*Problem to solve*
A faithful transcription of all the data is required.

*Dataset excerpt*
=-=-=-=-=
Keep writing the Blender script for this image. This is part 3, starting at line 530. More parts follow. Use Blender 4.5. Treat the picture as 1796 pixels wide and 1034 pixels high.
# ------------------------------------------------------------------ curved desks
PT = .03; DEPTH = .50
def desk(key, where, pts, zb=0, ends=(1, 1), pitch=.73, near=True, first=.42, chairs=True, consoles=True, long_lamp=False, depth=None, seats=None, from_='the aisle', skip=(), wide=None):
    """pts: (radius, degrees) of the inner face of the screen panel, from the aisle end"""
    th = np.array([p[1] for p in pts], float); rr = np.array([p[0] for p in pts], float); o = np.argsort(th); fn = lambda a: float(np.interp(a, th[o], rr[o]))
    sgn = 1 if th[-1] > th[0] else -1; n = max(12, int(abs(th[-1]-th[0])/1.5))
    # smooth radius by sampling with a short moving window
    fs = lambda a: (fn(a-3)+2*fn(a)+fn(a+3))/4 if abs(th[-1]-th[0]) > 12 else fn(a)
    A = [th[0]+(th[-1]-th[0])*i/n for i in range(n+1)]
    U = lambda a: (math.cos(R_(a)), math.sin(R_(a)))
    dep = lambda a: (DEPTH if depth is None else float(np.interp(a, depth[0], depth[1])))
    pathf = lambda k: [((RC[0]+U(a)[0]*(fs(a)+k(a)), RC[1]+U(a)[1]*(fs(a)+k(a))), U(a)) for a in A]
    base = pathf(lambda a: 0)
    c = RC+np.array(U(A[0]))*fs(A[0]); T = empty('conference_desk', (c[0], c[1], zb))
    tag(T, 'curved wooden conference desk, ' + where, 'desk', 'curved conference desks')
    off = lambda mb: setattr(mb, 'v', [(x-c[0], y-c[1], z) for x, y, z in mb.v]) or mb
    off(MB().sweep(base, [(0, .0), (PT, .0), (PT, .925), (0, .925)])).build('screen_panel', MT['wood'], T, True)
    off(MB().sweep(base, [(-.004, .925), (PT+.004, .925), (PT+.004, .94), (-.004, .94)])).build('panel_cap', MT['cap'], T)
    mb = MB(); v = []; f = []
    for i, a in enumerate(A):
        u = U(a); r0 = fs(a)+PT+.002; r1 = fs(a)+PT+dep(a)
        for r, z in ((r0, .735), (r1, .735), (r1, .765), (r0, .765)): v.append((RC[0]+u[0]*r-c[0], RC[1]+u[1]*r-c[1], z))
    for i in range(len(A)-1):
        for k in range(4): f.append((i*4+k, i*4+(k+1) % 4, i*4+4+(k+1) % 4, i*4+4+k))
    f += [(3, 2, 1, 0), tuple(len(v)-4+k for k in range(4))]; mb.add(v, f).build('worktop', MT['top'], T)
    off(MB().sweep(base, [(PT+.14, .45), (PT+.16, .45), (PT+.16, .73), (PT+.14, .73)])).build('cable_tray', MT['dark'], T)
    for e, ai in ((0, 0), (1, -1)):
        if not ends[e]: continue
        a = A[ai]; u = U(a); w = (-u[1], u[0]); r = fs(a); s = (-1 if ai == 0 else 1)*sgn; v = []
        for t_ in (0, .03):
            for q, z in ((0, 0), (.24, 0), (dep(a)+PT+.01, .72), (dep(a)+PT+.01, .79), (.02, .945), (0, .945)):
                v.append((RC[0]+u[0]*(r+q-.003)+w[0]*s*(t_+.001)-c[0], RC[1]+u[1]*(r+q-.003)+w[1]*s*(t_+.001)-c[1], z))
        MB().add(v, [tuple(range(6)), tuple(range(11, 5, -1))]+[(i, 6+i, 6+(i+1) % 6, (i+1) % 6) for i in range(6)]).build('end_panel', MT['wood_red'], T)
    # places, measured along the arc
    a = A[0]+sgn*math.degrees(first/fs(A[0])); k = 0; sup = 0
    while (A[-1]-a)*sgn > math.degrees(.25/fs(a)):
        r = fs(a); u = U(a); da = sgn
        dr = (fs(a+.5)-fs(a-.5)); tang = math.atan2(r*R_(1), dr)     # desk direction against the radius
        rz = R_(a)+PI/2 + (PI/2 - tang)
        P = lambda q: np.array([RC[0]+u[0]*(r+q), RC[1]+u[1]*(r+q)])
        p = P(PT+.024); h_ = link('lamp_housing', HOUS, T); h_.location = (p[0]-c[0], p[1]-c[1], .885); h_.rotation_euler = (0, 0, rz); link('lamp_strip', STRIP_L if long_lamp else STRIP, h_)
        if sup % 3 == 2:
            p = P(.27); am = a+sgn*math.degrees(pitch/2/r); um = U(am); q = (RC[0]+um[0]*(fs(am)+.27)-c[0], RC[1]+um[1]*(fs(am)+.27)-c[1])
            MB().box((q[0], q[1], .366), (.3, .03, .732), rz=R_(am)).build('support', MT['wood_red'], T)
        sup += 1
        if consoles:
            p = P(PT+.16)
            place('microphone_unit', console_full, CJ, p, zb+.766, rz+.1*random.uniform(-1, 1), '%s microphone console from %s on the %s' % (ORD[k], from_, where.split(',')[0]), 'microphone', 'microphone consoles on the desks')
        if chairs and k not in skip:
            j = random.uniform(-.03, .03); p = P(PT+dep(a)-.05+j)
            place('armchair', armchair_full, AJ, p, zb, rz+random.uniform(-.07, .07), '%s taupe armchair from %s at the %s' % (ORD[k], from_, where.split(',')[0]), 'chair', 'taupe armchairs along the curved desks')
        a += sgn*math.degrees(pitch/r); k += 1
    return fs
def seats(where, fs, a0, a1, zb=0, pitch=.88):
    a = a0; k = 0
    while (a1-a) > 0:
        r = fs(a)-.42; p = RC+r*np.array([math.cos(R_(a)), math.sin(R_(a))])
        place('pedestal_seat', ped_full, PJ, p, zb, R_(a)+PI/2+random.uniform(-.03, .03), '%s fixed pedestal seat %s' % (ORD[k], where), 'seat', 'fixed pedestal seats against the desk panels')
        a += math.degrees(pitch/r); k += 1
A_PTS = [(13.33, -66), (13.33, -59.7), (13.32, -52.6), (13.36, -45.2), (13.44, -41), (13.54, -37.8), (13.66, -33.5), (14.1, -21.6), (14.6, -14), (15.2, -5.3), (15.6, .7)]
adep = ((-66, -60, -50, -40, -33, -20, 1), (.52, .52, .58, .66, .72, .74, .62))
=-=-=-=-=
*Result below*
Keep writing the Blender script for this image. This is part 3, starting at line 530. More parts follow. Use Blender 4.5. Treat the picture as 1796 pixels wide and 1034 pixels high.
# ------------------------------------------------------------------ curved desks
PT = .03; DEPTH = .50
def desk(key, where, pts, zb=0, ends=(1, 1), pitch=.73, near=True, first=.42, chairs=True, consoles=True, long_lamp=False, depth=None, seats=None, from_='the aisle', skip=(), wide=None):
    """pts: (radius, degrees) of the inner face of the screen panel, from the aisle end"""
    th = np.array([p[1] for p in pts], float); rr = np.array([p[0] for p in pts], float); o = np.argsort(th); fn = lambda a: float(np.interp(a, th[o], rr[o]))
    sgn = 1 if th[-1] > th[0] else -1; n = max(12, int(abs(th[-1]-th[0])/1.5))
    # smooth radius by sampling with a short moving window
    fs = lambda a: (fn(a-3)+2*fn(a)+fn(a+3))/4 if abs(th[-1]-th[0]) > 12 else fn(a)
    A = [th[0]+(th[-1]-th[0])*i/n for i in range(n+1)]
    U = lambda a: (math.cos(R_(a)), math.sin(R_(a)))
    dep = lambda a: (DEPTH if depth is None else float(np.interp(a, depth[0], depth[1])))
    pathf = lambda k: [((RC[0]+U(a)[0]*(fs(a)+k(a)), RC[1]+U(a)[1]*(fs(a)+k(a))), U(a)) for a in A]
    base = pathf(lambda a: 0)
    c = RC+np.array(U(A[0]))*fs(A[0]); T = empty('conference_desk', (c[0], c[1], zb))
    tag(T, 'curved wooden conference desk, ' + where, 'desk', 'curved conference desks')
    off = lambda mb: setattr(mb, 'v', [(x-c[0], y-c[1], z) for x, y, z in mb.v]) or mb
    off(MB().sweep(base, [(0, .0), (PT, .0), (PT, .925), (0, .925)])).build('screen_panel', MT['wood'], T, True)
    off(MB().sweep(base, [(-.004, .925), (PT+.004, .925), (PT+.004, .94), (-.004, .94)])).build('panel_cap', MT['cap'], T)
    mb = MB(); v = []; f = []
    for i, a in enumerate(A):
        u = U(a); r0 = fs(a)+PT+.002; r1 = fs(a)+PT+dep(a)
        for r, z in ((r0, .735), (r1, .735), (r1, .765), (r0, .765)): v.append((RC[0]+u[0]*r-c[0], RC[1]+u[1]*r-c[1], z))
    for i in range(len(A)-1):
        for k in range(4): f.append((i*4+k, i*4+(k+1) % 4, i*4+4+(k+1) % 4, i*4+4+k))
    f += [(3, 2, 1, 0), tuple(len(v)-4+k for k in range(4))]; mb.add(v, f).build('worktop', MT['top'], T)
    off(MB().sweep(base, [(PT+.14, .45), (PT+.16, .45), (PT+.16, .73), (PT+.14, .73)])).build('cable_tray', MT['dark'], T)
    for e, ai in ((0, 0), (1, -1)):
        if not ends[e]: continue
        a = A[ai]; u = U(a); w = (-u[1], u[0]); r = fs(a); s = (-1 if ai == 0 else 1)*sgn; v = []
        for t_ in (0, .03):
            for q, z in ((0, 0), (.24, 0), (dep(a)+PT+.01, .72), (dep(a)+PT+.01, .79), (.02, .945), (0, .945)):
                v.append((RC[0]+u[0]*(r+q-.003)+w[0]*s*(t_+.001)-c[0], RC[1]+u[1]*(r+q-.003)+w[1]*s*(t_+.001)-c[1], z))
        MB().add(v, [tuple(range(6)), tuple(range(11, 5, -1))]+[(i, 6+i, 6+(i+1) % 6, (i+1) % 6) for i in range(6)]).build('end_panel', MT['wood_red'], T)
    # places, measured along the arc
    a = A[0]+sgn*math.degrees(first/fs(A[0])); k = 0; sup = 0
    while (A[-1]-a)*sgn > math.degrees(.25/fs(a)):
        r = fs(a); u = U(a); da = sgn
        dr = (fs(a+.5)-fs(a-.5)); tang = math.atan2(r*R_(1), dr)     # desk direction against the radius
        rz = R_(a)+PI/2 + (PI/2 - tang)
        P = lambda q: np.array([RC[0]+u[0]*(r+q), RC[1]+u[1]*(r+q)])
        p = P(PT+.024); h_ = link('lamp_housing', HOUS, T); h_.location = (p[0]-c[0], p[1]-c[1], .885); h_.rotation_euler = (0, 0, rz); link('lamp_strip', STRIP_L if long_lamp else STRIP, h_)
        if sup % 3 == 2:
            p = P(.27); am = a+sgn*math.degrees(pitch/2/r); um = U(am); q = (RC[0]+um[0]*(fs(am)+.27)-c[0], RC[1]+um[1]*(fs(am)+.27)-c[1])
            MB().box((q[0], q[1], .366), (.3, .03, .732), rz=R_(am)).build('support', MT['wood_red'], T)
        sup += 1
        if consoles:
            p = P(PT+.16)
            place('microphone_unit', console_full, CJ, p, zb+.766, rz+.1*random.uniform(-1, 1), '%s microphone console from %s on the %s' % (ORD[k], from_, where.split(',')[0]), 'microphone', 'microphone consoles on the desks')
        if chairs and k not in skip:
            j = random.uniform(-.03, .03); p = P(PT+dep(a)-.05+j)
            place('armchair', armchair_full, AJ, p, zb, rz+random.uniform(-.07, .07), '%s taupe armchair from %s at the %s' % (ORD[k], from_, where.split(',')[0]), 'chair', 'taupe armchairs along the curved desks')
        a += sgn*math.degrees(pitch/r); k += 1
    return fs
def seats(where, fs, a0, a1, zb=0, pitch=.88):
    a = a0; k = 0
    while (a1-a) > 0:
        r = fs(a)-.42; p = RC+r*np.array([math.cos(R_(a)), math.sin(R_(a))])
        place('pedestal_seat', ped_full, PJ, p, zb, R_(a)+PI/2+random.uniform(-.03, .03), '%s fixed pedestal seat %s' % (ORD[k], where), 'seat', 'fixed pedestal seats against the desk panels')
        a += math.degrees(pitch/r); k += 1
A_PTS = [(13.33, -66), (13.33, -59.7), (13.32, -52.6), (13.36, -45.2), (13.44, -41), (13.54, -37.8), (13.66, -33.5), (14.1, -21.6), (14.6, -14), (15.2, -5.3), (15.6, .7)]
adep = ((-66, -60, -50, -40, -33, -20, 1), (.52, .52, .58, .66, .72, .74, .62))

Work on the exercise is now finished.